Words Matter
Dear Group,
By the time you read this the Republican-only immigration "compromise" bill on which McMorris Rodgers said she was "working hard" (Green Bluff town hall on May 29th) will either be discarded by the House Republicans for lack of votes to pass it or she and the Republican leadership will scrape up enough Republican votes to sent it on to the Senate and legislative oblivion.
Her expressions of concern and sympathy for the Dreamers ring hollow in light of her actions. She refused to sign the discharge petition that fell just two signatures short of forcing a clean vote on the Dreamers fate, a discharge petition that would have temporarily loosened the stranglehold she and the Republican leadership hold on House business. No. Instead, she insisted on using the Dreamers as hostages for a Republican re-write of immigration law affecting all immigration.
In working to construct this disgusting Republican bill, McMorris Rodgers' completely ducked any effort at bi-partisanship. Instead, she withdrew into the Republican propaganda bubble where all immigrates, legal or illegal are tarred with the same brush. McMorris Rodgers completely ignores a bi-partisan majority of Representatives who might have actually voted relief for the Dreamers in a clean bill.
Her rhetoric suggests motherly sympathy--her actions say she'll smother her sympathy to appease Trump's, Steven Miller's, and Jeff Session"s xenophobia, racism, and subversion of American values manifest in their immigration demands.
I leave you today with this observation. Words matter. A week ago Mara Liasson, long time Washington D.C. political correspondent for National Public Radio, spoke at the Bing in downtown Spokane. She is an impressive intellect. Her careful choice of words drove home a very important point: words matter.
Ms. Liasson dispassionately pointed out the obvious, but little-remembered fact that Mr. Trump and his allies over years have set up an artificial and unnecessary aura of crisis around immigration. She cited Trump's pre-election demonization of Mexicans as drug dealers and rapists, his post election unnecessary cancelation of DACA, the family separations, and, importantly, the early and ongoing linkage of the word "illegal" to any mention of the word "immigration."

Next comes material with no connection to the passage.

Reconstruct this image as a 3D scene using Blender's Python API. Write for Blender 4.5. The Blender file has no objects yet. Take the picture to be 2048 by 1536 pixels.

With impeccable verbal hygiene, each time Ms. Liasson mentioned the Republican "compromise" bills, she subtly emphasized reality: Both of these bills use rhetoric and impressions around "illegal" immigration in order to extract a sweeping changes in legal immigration.
Her carefully stated words hit me hard. I, constantly bathed in the bilge water that is Republican rhetoric, had started to think of immigrants as "illegal," to imagine, somehow, that immigration was a "problem" in need of "fixing." I gagged on that realization.
Listen carefully to the words. Listen to how the Republican propaganda machine pounds home its ideas. Use every opportunity to use the correct words: The Republicans, including our complicit honey-won't-melt-in-her-mouth mom, Cathy McMorris Rodgers, are building a narrative around supposed horribly threatening illegal immigration in order to justify a massive cutback of legal immigration.
Words matter. Don't let McMorris Rodgers get away with supporting Trump's and Steven Miller's racist, xenophobic agenda.